Interestingly, in the park, they had built several oversized benches/low tables that visitors could climb on to thwart the angry peccaries who would end up head butting the wood - much safer than hiding behind a skinny tree, which they can bite through to access their adversaries!

Towards the end, when the rain had reduced to drizzle again, did see some new birds, several groups of howlers and one spider monkey.

Back down the San Juan river again, we saw a caiman but no crocs - not enough sun to get them out I guess! Did see a few collared toucan and a little green Jesus Christ lizard doing it's stuff and walking on water!

Also stopped to see the sunken steamship wreck - they used to ply the river transporting gold miners & supplies to the Pacific for the trip to California. This was one of the suggested routes for the Panama canal, if you get my drift!
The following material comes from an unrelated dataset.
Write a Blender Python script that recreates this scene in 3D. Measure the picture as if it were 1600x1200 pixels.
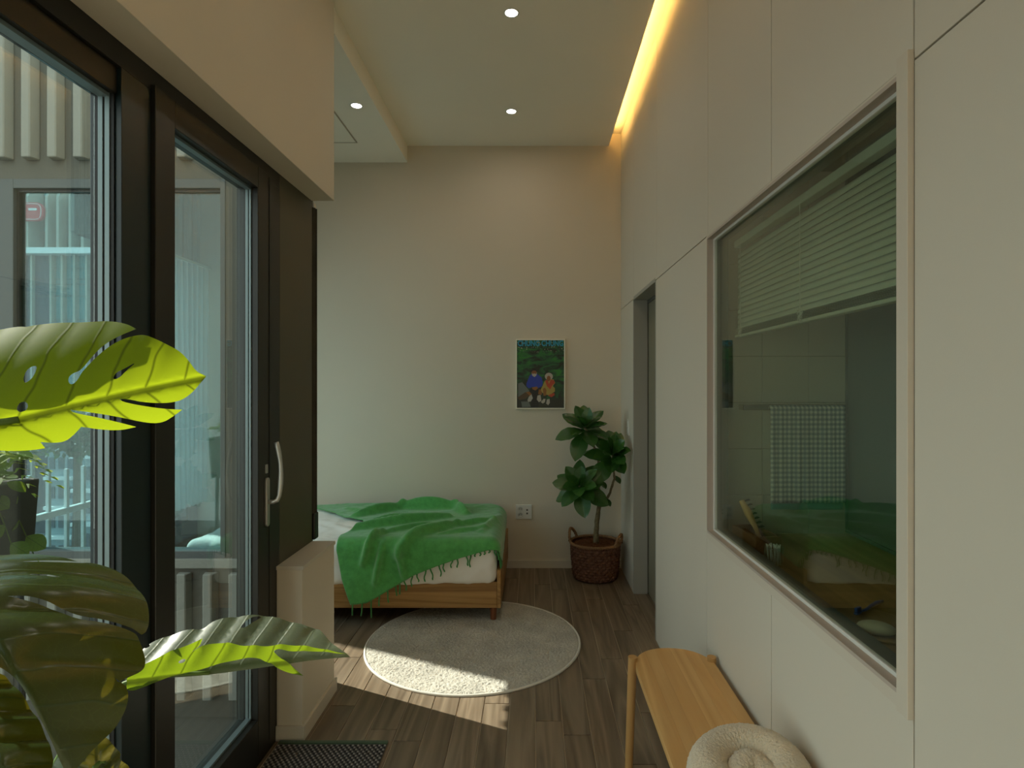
import bpy, bmesh, math, random
from mathutils import Vector, Matrix, noise
from mathutils.geometry import delaunay_2d_cdt

rng = random.Random(7)
scene = bpy.context.scene
COL = scene.collection
for o in list(bpy.data.objects):
    bpy.data.objects.remove(o)

# ------------------------------------------------------------------ camera
F = 925.0            # focal length in pixels of the 1600 px wide frame
VX, VY = 833.0, 601.0
EYE = 1.5
cam_d = bpy.data.cameras.new('camera')
cam_d.sensor_width = 36.0
cam_d.lens = 36.0 * F / 1600.0
cam_d.shift_x = -(VX - 800.0) / 1600.0
cam_d.shift_y = (VY - 600.0) / 1600.0
cam_d.clip_start = 0.02
cam_d.clip_end = 400
cam = bpy.data.objects.new('camera', cam_d)
cam.location = (0, 0, EYE)
cam.rotation_euler = (math.pi / 2, 0, 0)
COL.objects.link(cam)
scene.camera = cam

# ------------------------------------------------------------------ exposure, world, sun
vs = scene.view_settings
scene.display_settings.display_device = 'sRGB'
vs.view_transform = 'Standard'
vs.look = 'None'
vs.exposure = 0.22
vs.gamma = 1.0
vs.use_curve_mapping = False

world = bpy.data.worlds.new('sky')
scene.world = world
world.use_nodes = True
wn = world.node_tree.nodes
wl = world.node_tree.links
wn.clear()
w_out = wn.new('ShaderNodeOutputWorld')
w_bg = wn.new('ShaderNodeBackground')
w_tc = wn.new('ShaderNodeTexCoord')
w_sep = wn.new('ShaderNodeSeparateXYZ')
w_rmp = wn.new('ShaderNodeValToRGB')
w_rmp.color_ramp.elements[0].position = 0.0
w_rmp.color_ramp.elements[0].color = (0.86, 0.93, 0.88, 1)
w_rmp.color_ramp.elements[1].position = 0.8
w_rmp.color_ramp.elements[1].color = (0.74, 0.86, 0.88, 1)
wl.new(w_tc.outputs['Generated'], w_sep.inputs[0])
wl.new(w_sep.outputs['Z'], w_rmp.inputs[0])
wl.new(w_rmp.outputs[0], w_bg.inputs[0])
w_bg.inputs[1].default_value = 2.1
wl.new(w_bg.outputs[0], w_out.inputs[0])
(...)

Saw another 3 caimans, including a biggie, but our captain, a caiman whisperer, was unable to catch them. Despite swimming quietly underwater towards them, they spooked when he got closer - apparently easier at night when you can stun/distract them with strong torchlight.

It turned out that this, the Rio Bartola, was the river we'd be swimming in, though we'd be further upstream where the water was too sweet and clear for them - yeah, right!

Saw the ancient traps they use to catch the massive fresh water shrimp which have big tasty lobster like claws - had to have some for dinner that night - delicioso!

Thursday just checked out the fort & museum and hung out in the hammock enjoying the river views & breezes - better here than San Juan which is apparently rougher & pricier.